La procura di Torino sta indagando anche sull’ipotesi che la rivolta nel carcere minorile “Ferrante Aporti” sia collegata a un’altra di minore entità avvenuta quasi in contemporanea nella casa circondariale “Lorusso e Cutugno” di Torino, conosciuta comunemente come carcere Le Vallette, dato che si trova nell’omonimo quartiere, a nord-ovest della città. L’ipotesi degli investigatori è che i detenuti di quest’ultima struttura si siano coordinati con quelli del “Ferrante Aporti”: sarebbe stato un diversivo per attirare un maggior numero di agenti nel “Lorusso e Cutugno” e facilitare possibili evasioni dal carcere minorile.

Il carcere “Ferrante Aporti” è una delle 17 carceri minorili italiane, anche chiamate istituti penali minorili (IPM). Sono strutture in cui sono detenute persone tra i 14 e i 18 anni, ma che possono ospitare anche giovani adulti fino ai 25 anni se il reato per cui sono in carcere è stato commesso prima del raggiungimento della maggiore età.

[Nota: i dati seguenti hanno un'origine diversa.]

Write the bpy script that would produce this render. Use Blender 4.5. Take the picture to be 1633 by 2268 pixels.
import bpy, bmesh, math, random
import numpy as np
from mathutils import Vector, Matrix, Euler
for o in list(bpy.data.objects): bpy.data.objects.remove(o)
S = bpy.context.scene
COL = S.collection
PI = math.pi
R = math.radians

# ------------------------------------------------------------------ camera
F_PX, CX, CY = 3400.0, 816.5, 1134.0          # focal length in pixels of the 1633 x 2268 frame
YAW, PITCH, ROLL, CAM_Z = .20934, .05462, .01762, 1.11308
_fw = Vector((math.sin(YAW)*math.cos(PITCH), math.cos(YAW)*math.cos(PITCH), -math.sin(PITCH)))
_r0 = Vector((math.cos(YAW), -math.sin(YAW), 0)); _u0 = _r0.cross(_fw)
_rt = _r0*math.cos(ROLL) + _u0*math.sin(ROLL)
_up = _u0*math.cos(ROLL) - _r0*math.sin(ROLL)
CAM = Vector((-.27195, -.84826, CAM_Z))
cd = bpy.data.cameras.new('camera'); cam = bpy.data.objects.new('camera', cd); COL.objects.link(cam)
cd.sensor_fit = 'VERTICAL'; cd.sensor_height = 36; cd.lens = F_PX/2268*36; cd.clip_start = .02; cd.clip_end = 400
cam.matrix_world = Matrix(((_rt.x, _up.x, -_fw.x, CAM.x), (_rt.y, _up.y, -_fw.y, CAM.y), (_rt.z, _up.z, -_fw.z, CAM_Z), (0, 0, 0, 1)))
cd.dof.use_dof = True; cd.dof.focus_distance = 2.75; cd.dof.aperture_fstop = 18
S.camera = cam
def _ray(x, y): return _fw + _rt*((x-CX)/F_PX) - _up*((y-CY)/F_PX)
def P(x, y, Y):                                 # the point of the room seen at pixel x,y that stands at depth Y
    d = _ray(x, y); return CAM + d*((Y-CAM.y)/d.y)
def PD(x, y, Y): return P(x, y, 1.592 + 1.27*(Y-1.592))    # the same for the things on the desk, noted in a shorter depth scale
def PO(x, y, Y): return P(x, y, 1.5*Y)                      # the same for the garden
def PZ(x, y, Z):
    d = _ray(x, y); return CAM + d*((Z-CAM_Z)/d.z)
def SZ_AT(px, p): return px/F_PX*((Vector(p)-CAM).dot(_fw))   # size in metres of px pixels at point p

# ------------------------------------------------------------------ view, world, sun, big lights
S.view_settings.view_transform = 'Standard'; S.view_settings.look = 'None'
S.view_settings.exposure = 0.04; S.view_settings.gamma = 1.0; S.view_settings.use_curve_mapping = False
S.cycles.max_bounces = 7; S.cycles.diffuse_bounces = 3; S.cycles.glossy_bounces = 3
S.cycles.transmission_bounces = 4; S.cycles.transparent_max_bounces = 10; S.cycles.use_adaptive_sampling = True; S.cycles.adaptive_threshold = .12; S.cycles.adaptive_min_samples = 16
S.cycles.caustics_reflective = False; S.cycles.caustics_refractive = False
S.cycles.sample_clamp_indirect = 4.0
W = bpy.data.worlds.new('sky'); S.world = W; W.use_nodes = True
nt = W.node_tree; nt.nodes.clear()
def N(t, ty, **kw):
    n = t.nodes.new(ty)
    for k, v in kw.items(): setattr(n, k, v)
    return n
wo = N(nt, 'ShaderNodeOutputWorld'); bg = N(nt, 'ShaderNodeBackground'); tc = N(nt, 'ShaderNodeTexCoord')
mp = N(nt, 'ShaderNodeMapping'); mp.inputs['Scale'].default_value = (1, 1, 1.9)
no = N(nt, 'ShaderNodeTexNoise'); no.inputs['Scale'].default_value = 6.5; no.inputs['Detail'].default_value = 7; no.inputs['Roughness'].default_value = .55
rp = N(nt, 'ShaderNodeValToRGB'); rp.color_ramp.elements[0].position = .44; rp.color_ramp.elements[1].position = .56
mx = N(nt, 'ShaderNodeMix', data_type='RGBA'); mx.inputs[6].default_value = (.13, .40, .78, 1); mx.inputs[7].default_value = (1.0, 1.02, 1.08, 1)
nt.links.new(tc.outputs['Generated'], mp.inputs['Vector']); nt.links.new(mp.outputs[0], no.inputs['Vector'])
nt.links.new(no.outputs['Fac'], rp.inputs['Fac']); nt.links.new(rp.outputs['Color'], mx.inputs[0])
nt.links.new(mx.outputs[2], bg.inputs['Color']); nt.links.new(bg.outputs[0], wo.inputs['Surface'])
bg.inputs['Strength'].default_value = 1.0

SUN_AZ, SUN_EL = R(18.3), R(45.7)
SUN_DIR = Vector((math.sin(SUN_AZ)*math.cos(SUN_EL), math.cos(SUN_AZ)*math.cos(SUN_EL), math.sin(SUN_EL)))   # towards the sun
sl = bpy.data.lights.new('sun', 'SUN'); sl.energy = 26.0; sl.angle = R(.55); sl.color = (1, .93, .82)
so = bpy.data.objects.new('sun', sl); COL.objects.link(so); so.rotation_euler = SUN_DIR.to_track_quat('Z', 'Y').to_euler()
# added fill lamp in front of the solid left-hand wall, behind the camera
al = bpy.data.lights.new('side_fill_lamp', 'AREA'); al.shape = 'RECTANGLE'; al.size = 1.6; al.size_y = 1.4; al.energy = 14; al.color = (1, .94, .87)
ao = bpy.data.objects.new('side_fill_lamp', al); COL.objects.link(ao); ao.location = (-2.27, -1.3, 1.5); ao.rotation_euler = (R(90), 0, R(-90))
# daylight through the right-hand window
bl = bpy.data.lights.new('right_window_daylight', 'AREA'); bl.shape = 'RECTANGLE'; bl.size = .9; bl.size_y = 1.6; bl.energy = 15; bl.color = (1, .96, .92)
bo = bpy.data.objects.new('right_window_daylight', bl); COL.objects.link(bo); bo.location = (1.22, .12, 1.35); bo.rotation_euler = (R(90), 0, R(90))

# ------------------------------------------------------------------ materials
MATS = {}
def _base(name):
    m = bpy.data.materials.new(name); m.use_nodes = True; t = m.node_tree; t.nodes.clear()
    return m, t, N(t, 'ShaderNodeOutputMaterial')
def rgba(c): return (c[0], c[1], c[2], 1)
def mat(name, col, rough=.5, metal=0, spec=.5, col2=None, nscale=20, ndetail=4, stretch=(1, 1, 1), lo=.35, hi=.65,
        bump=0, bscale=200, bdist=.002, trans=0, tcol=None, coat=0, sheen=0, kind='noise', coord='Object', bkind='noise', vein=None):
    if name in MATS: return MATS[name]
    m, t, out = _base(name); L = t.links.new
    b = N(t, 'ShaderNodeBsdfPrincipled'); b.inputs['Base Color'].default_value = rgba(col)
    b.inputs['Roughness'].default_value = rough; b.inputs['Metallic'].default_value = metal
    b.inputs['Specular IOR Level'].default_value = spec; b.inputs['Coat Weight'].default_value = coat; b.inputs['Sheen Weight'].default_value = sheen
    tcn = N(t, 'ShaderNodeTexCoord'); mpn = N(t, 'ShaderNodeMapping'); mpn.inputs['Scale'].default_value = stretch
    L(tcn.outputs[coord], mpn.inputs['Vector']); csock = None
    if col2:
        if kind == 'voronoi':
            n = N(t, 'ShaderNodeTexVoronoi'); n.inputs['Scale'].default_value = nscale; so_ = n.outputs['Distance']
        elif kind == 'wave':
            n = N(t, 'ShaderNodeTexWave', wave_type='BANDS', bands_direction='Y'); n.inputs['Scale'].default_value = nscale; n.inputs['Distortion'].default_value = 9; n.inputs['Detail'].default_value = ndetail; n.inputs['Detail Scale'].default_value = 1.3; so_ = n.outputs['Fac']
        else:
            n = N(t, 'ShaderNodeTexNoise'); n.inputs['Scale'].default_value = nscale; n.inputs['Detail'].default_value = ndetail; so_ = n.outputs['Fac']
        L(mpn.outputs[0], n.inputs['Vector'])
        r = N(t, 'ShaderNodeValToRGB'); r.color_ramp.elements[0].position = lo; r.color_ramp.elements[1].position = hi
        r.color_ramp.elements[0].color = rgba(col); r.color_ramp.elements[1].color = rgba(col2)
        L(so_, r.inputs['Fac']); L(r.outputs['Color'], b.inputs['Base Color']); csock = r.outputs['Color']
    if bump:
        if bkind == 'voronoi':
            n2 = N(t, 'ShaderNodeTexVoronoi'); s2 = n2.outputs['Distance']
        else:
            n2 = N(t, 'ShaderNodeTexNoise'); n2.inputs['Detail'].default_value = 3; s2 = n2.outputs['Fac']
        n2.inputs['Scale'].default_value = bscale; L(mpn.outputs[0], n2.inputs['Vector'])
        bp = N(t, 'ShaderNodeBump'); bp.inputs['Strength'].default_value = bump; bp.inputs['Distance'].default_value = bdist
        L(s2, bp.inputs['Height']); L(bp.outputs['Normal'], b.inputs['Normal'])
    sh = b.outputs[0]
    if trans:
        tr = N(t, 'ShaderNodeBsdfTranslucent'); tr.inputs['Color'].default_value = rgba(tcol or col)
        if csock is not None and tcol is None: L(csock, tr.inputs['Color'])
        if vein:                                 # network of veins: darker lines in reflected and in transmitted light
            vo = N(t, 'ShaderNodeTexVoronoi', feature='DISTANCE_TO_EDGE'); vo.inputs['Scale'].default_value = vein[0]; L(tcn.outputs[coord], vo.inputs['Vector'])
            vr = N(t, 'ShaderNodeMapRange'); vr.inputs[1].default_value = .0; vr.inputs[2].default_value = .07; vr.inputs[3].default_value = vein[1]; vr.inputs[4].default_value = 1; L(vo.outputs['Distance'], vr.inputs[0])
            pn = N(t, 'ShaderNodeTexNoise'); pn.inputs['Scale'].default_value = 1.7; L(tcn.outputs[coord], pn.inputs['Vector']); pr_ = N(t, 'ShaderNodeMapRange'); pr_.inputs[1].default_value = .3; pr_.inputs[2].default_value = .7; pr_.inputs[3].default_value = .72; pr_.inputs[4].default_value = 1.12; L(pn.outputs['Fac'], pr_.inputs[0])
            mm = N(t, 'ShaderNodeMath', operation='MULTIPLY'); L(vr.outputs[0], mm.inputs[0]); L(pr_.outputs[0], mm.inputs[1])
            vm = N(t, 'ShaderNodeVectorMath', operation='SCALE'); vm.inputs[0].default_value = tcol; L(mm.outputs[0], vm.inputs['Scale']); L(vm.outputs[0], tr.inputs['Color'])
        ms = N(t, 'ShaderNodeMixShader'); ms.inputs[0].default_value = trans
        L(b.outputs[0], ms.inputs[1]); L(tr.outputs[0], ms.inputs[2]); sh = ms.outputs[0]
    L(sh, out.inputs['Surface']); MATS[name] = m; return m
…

Secondo quanto ricostruito da Repubblica, la rivolta sarebbe stata programmata da tempo: i detenuti avrebbero scelto giovedì 1° agosto perché sapevano che il comandante degli agenti di polizia penitenziaria, Giovanni Battista Alberotanza, era in ferie e che in servizio c’erano solo nove agenti. Secondo il ministero della Giustizia la rivolta sarebbe partita dopo che il fratello maggiorenne di un detenuto era stato arrestato perché trovato in possesso di 20 grammi di sostanze stupefacenti che stava cercando di introdurre nell’istituto.

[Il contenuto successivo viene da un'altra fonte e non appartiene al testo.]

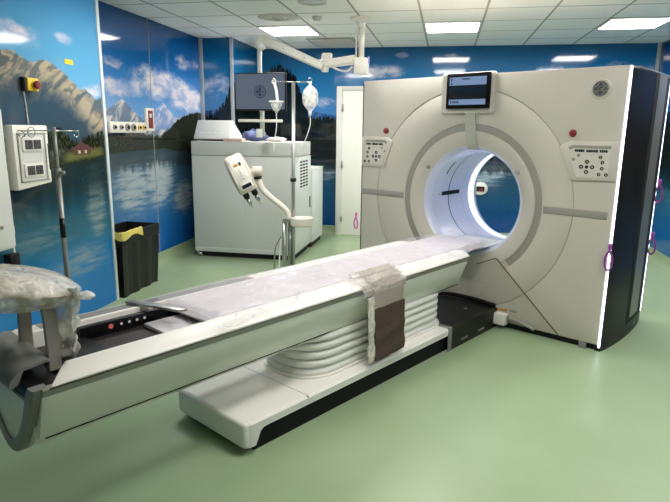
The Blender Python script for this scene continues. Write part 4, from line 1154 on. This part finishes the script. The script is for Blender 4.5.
obj('cup_rim', lathe(new(), [(.05, -.152), (.066, -.152), (.066, -.162), (.05, -.162)], (.02, 0, 0), n=24, close=True), M['enamel'], q)
obj('drip_line', tube(new(), smooth_path([(.02, 0, -.26), (.02, 0, -.38), (.0, 0, -.50), (-.01, 0, -.60)]), .004, 6), M['cable'], q)

# plate on the back wall seen through the bore
q = thing('wall_outlet', 'white oval wall outlet seen through the scanner bore', 'wall outlet', (.49, YB, .735))
b = new(); lathe(b, [(.10, 0.), (.10, -.02), (.085, -.03)], n=32)
for v in b.verts:
    v.co = Vector((v.co.x*1.0, v.co.z, v.co.y*.9))
obj('plate', b, M['cab'], q)
obj('socket', box(new(), -.055, .055, -.036, -.028, -.04, .03, .004), M['dark'], q)
obj('socket_insert', box(new(), -.015, .03, -.039, -.034, -.03, .005, .002), M['red'], q)

# ------------------------------------------------------------------ world, camera
w = bpy.data.worlds.new('world'); scn.world = w; w.use_nodes = True
w.node_tree.nodes['Background'].inputs[0].default_value = (.6, .65, .7, 1); w.node_tree.nodes['Background'].inputs[1].default_value = .05

pitch, roll, yaw = .213365, .0121188, -.1907957
cp, sp_ = math.cos(pitch), math.sin(pitch)
f = Vector((math.sin(yaw)*cp, math.cos(yaw)*cp, -sp_)); r = Vector((math.cos(yaw), -math.sin(yaw), 0)); u = r.cross(f)
r2 = r*math.cos(roll)+u*math.sin(roll); u2 = -r*math.sin(roll)+u*math.cos(roll)
cam = bpy.data.cameras.new('camera'); co = bpy.data.objects.new('camera', cam); COL.objects.link(co)
mw = Matrix((r2, u2, -f)).transposed().to_4x4(); mw.translation = Vector((0, 0, 1.5)); co.matrix_world = mw
cam.sensor_fit = 'HORIZONTAL'; cam.sensor_width = 36.; cam.lens = 559.25/670*36; cam.clip_start = .05
scn.camera = co
scn.cycles.diffuse_bounces = 8; scn.cycles.max_bounces = 14; scn.cycles.transparent_max_bounces = 16
vs = scn.view_settings
vs.view_transform = 'Standard'; vs.look = 'None'; vs.exposure = .08; vs.gamma = 1.; vs.use_curve_mapping = False
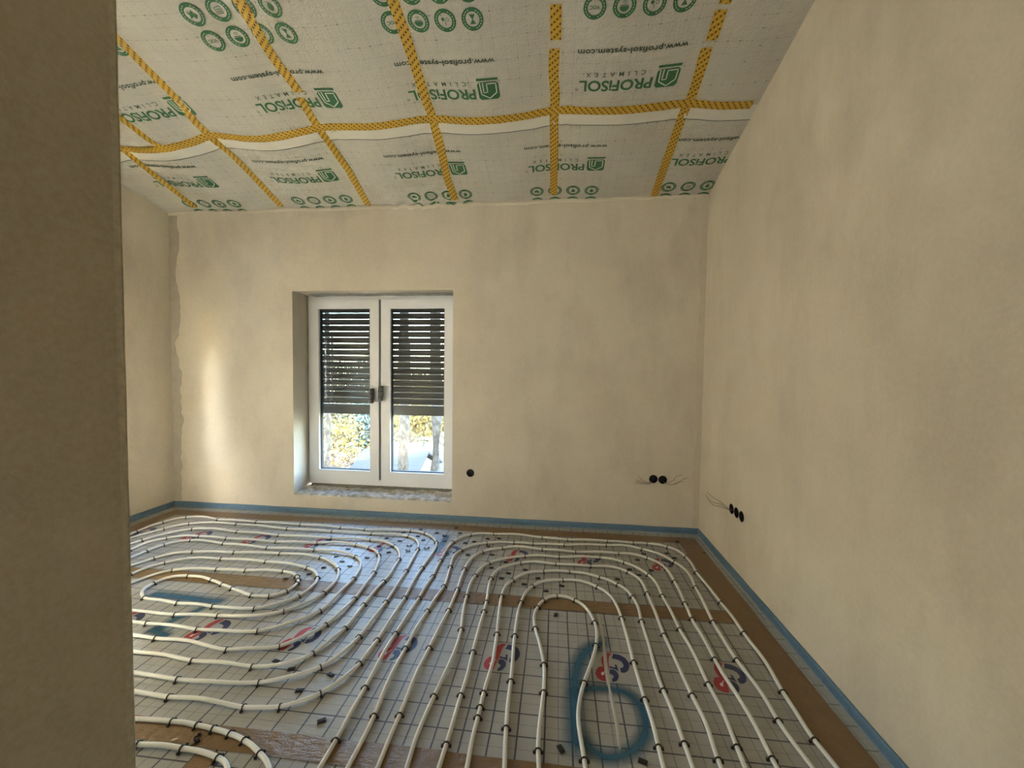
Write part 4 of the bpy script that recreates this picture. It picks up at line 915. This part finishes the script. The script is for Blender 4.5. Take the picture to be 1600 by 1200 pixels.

Il sindacato di polizia penitenziaria Osapp ha però sottolineato come da tempo ci siano proteste per il sovraffollamento nella struttura, e che quindi la rivolta della scorsa settimana avrebbe potuto essere evitata: «Non senza preoccupazione e inquietudine continuiamo ad assistere ai vari palliativi posti in essere dal dipartimento per la Giustizia minorile per affrontare in qualche modo le gravissime condizioni che sono presenti negli istituti penali per minori sul territorio nazionale. Se il dipartimento avesse prestato attenzione ai molteplici segnali di allarme che il sindacato aveva lanciato, non si sarebbero verificate situazioni come quelle del Ferrante Aporti», ha detto Leo Beneduci, segretario dell’Osapp.